▶ **Instruction**: Output the full listing below exactly, without the pictures.

━━━ Data lines

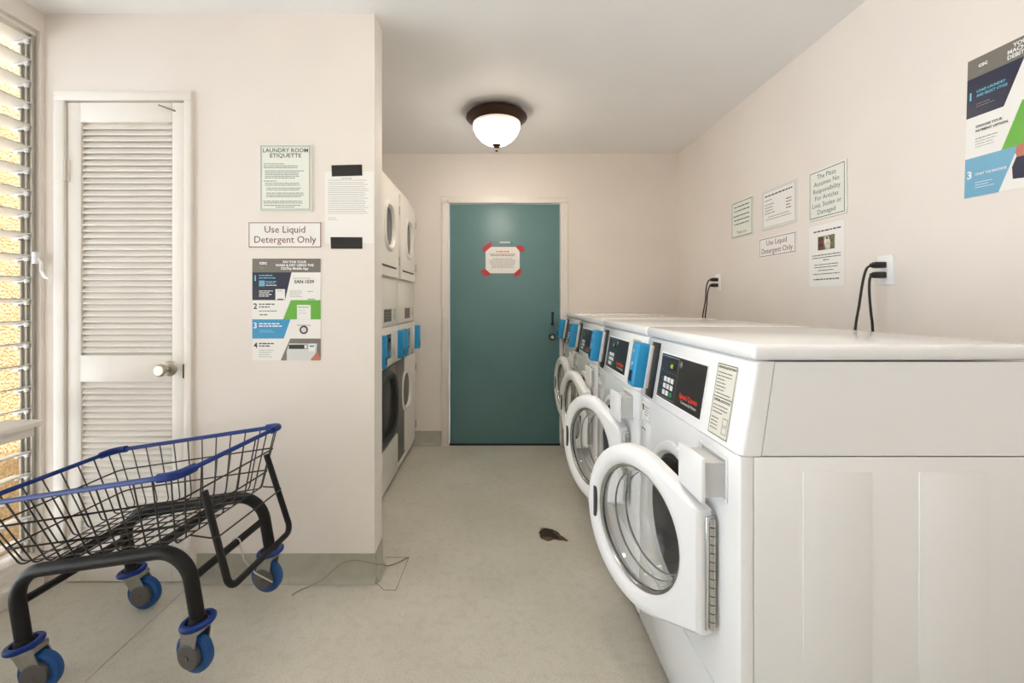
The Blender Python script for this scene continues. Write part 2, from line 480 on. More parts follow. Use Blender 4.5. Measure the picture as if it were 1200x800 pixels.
obj('closet_back', MB().box(CX0, CX1, Y_PART + .06, Y_PART + .065, 0, CZ), 'trim_paint', d2)
fr = MB()
for x0, x1 in ((CX0 - .05, CX0 - .004), (CX1 + .004, CX1 + .036)): fr.box(x0, x1, Y_PART - .016, Y_PART + .04, 0, CZ + .002, .004)
fr.box(CX0 - .05, CX1 + .036, Y_PART - .016, Y_PART + .04, CZ + .002, CZ + .042, .004)
obj('casing', fr, 'trim_paint', d2)
obj('strike_plate', MB().box(CX1 + .001, CX1 + .005, Y_PART - .0175, Y_PART + .01, .885, .945), 'black_void', d2)
for z in (1.78, .25):
    h = obj('hinge', MB().box(CX0 - .006, CX0 + .012, Y_PART - .009, Y_PART - .003, z - .045, z + .045, .001)
            .tube([(CX0 - .003, Y_PART - .016, z - .045), (CX0 - .003, Y_PART - .016, z + .045)], .007, 8), 'trim_paint', d2)
Mk = Matrix.Translation((-1.413, Y_PART - .004, .925)) @ Matrix.Rotation(R(90), 4, 'X')
kn = obj('door_knob', MB().lathe([(0, .066), (.02, .066), (.0255, .062), (.027, .052), (.024, .04), (.017, .03), (.014, .02), (.014, .012), (.028, .008), (.033, .002), (.033, 0)], 28), 'nickel', d2, M=Mk)
obj('nail', MB().tube([(-1.388, Y_PART - .004, 2.037), (-1.442, Y_PART - .03, 2.052)], .0035, 8), 'zinc', d2)

# ------------------------------------------------------------------ window_1: louvred (jalousie) window down the left wall
w1 = struct('window_1', MB().box(X_LEFT - .10, X_LEFT + .004, WY0, WY1, .085, .125, .004).box(X_LEFT - .10, X_LEFT - .02, WY0, WY1, .125, .14, .003)
            .box(X_LEFT - .12, X_LEFT - .02, WY0, WY1, WZ1 - .02, WZ1, .003), 'trim_paint')
obj('sill_board', MB().box(X_LEFT, X_LEFT + .022, WY0, Y_PART - .02, .0, .085, .004).box(X_LEFT, X_LEFT + .045, WY0, Y_PART - .02, .06, .088, .006), 'trim_paint', w1)
secs = [(.955, WY1 - .008), (-.02, .92), (-.995, -.055)]
for i, (a, b) in enumerate(secs):
    sl = cached(('louver', i), lambda: MB().box(-.0465, .0465, a + .004, b - .004, -.003, .003, .0015, seg=1))
    for k in range(24):
        z = 2.326 - .0925 * k
        obj('louver', sl, 'louver_white', w1, loc=(X_LEFT - .066, 0, z), rot=(0, R(-11), 0))
    for y, s in ((a, 1), (b, -1)):
        ch = MB()
        for x0, x1 in ((-.026, -.018), (-.048, -.042), (-.074, -.066)): ch.box(X_LEFT + x0, X_LEFT + x1, min(y, y + s * .010), max(y, y + s * .010), .14, WZ1 - .02, .0015)
        ch.box(X_LEFT - .074, X_LEFT - .02, min(y, y - s * .002), max(y, y - s * .002), .14, WZ1 - .02)
        obj('clip_channel', ch, 'channel_grey', w1)
    clip = cached(('clip',), lambda: MB().box(-.034, .034, -.006, .006, -.012, -.004, .002).box(.012, .03, -.006, .006, -.02, .005, .002).box(-.03, -.012, -.005, .005, -.018, .003, .002))
    for k in range(24):
        obj('blade_clip', clip, 'grey_plastic', w1, loc=(X_LEFT - .062, b - .012, 2.326 - .0925 * k), rot=(0, R(-11), 0))
for a in (.9375, -.0375): obj('mullion', MB().box(X_LEFT - .12, X_LEFT - .005, a - .0165, a + .0165, .126, WZ1, .003), 'trim_paint', w1)
obj('crank_handle', MB().tube([(X_LEFT - .004, 1.895, 1.40), (X_LEFT + .018, 1.893, 1.38), (X_LEFT + .02, 1.89, 1.345), (X_LEFT + .05, 1.875, 1.318), (X_LEFT + .075, 1.87, 1.312)], [.006, .006, .006, .006, .004], 8)
    .box(X_LEFT - .012, X_LEFT + .004, 1.88, 1.904, 1.375, 1.425, .003), 'white_plastic', w1)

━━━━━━

▶ **Worked answer**:
The Blender Python script for this scene continues. Write part 2, from line 480 on. More parts follow. Use Blender 4.5. Measure the picture as if it were 1200x800 pixels.
obj('closet_back', MB().box(CX0, CX1, Y_PART + .06, Y_PART + .065, 0, CZ), 'trim_paint', d2)
fr = MB()
for x0, x1 in ((CX0 - .05, CX0 - .004), (CX1 + .004, CX1 + .036)): fr.box(x0, x1, Y_PART - .016, Y_PART + .04, 0, CZ + .002, .004)
fr.box(CX0 - .05, CX1 + .036, Y_PART - .016, Y_PART + .04, CZ + .002, CZ + .042, .004)
obj('casing', fr, 'trim_paint', d2)
obj('strike_plate', MB().box(CX1 + .001, CX1 + .005, Y_PART - .0175, Y_PART + .01, .885, .945), 'black_void', d2)
for z in (1.78, .25):
    h = obj('hinge', MB().box(CX0 - .006, CX0 + .012, Y_PART - .009, Y_PART - .003, z - .045, z + .045, .001)
            .tube([(CX0 - .003, Y_PART - .016, z - .045), (CX0 - .003, Y_PART - .016, z + .045)], .007, 8), 'trim_paint', d2)
Mk = Matrix.Translation((-1.413, Y_PART - .004, .925)) @ Matrix.Rotation(R(90), 4, 'X')
kn = obj('door_knob', MB().lathe([(0, .066), (.02, .066), (.0255, .062), (.027, .052), (.024, .04), (.017, .03), (.014, .02), (.014, .012), (.028, .008), (.033, .002), (.033, 0)], 28), 'nickel', d2, M=Mk)
obj('nail', MB().tube([(-1.388, Y_PART - .004, 2.037), (-1.442, Y_PART - .03, 2.052)], .0035, 8), 'zinc', d2)

# ------------------------------------------------------------------ window_1: louvred (jalousie) window down the left wall
w1 = struct('window_1', MB().box(X_LEFT - .10, X_LEFT + .004, WY0, WY1, .085, .125, .004).box(X_LEFT - .10, X_LEFT - .02, WY0, WY1, .125, .14, .003)
            .box(X_LEFT - .12, X_LEFT - .02, WY0, WY1, WZ1 - .02, WZ1, .003), 'trim_paint')
obj('sill_board', MB().box(X_LEFT, X_LEFT + .022, WY0, Y_PART - .02, .0, .085, .004).box(X_LEFT, X_LEFT + .045, WY0, Y_PART - .02, .06, .088, .006), 'trim_paint', w1)
secs = [(.955, WY1 - .008), (-.02, .92), (-.995, -.055)]
for i, (a, b) in enumerate(secs):
    sl = cached(('louver', i), lambda: MB().box(-.0465, .0465, a + .004, b - .004, -.003, .003, .0015, seg=1))
    for k in range(24):
        z = 2.326 - .0925 * k
        obj('louver', sl, 'louver_white', w1, loc=(X_LEFT - .066, 0, z), rot=(0, R(-11), 0))
    for y, s in ((a, 1), (b, -1)):
        ch = MB()
        for x0, x1 in ((-.026, -.018), (-.048, -.042), (-.074, -.066)): ch.box(X_LEFT + x0, X_LEFT + x1, min(y, y + s * .010), max(y, y + s * .010), .14, WZ1 - .02, .0015)
        ch.box(X_LEFT - .074, X_LEFT - .02, min(y, y - s * .002), max(y, y - s * .002), .14, WZ1 - .02)
        obj('clip_channel', ch, 'channel_grey', w1)
    clip = cached(('clip',), lambda: MB().box(-.034, .034, -.006, .006, -.012, -.004, .002).box(.012, .03, -.006, .006, -.02, .005, .002).box(-.03, -.012, -.005, .005, -.018, .003, .002))
    for k in range(24):
        obj('blade_clip', clip, 'grey_plastic', w1, loc=(X_LEFT - .062, b - .012, 2.326 - .0925 * k), rot=(0, R(-11), 0))
for a in (.9375, -.0375): obj('mullion', MB().box(X_LEFT - .12, X_LEFT - .005, a - .0165, a + .0165, .126, WZ1, .003), 'trim_paint', w1)
obj('crank_handle', MB().tube([(X_LEFT - .004, 1.895, 1.40), (X_LEFT + .018, 1.893, 1.38), (X_LEFT + .02, 1.89, 1.345), (X_LEFT + .05, 1.875, 1.318), (X_LEFT + .075, 1.87, 1.312)], [.006, .006, .006, .006, .004], 8)
    .box(X_LEFT - .012, X_LEFT + .004, 1.88, 1.904, 1.375, 1.425, .003), 'white_plastic', w1)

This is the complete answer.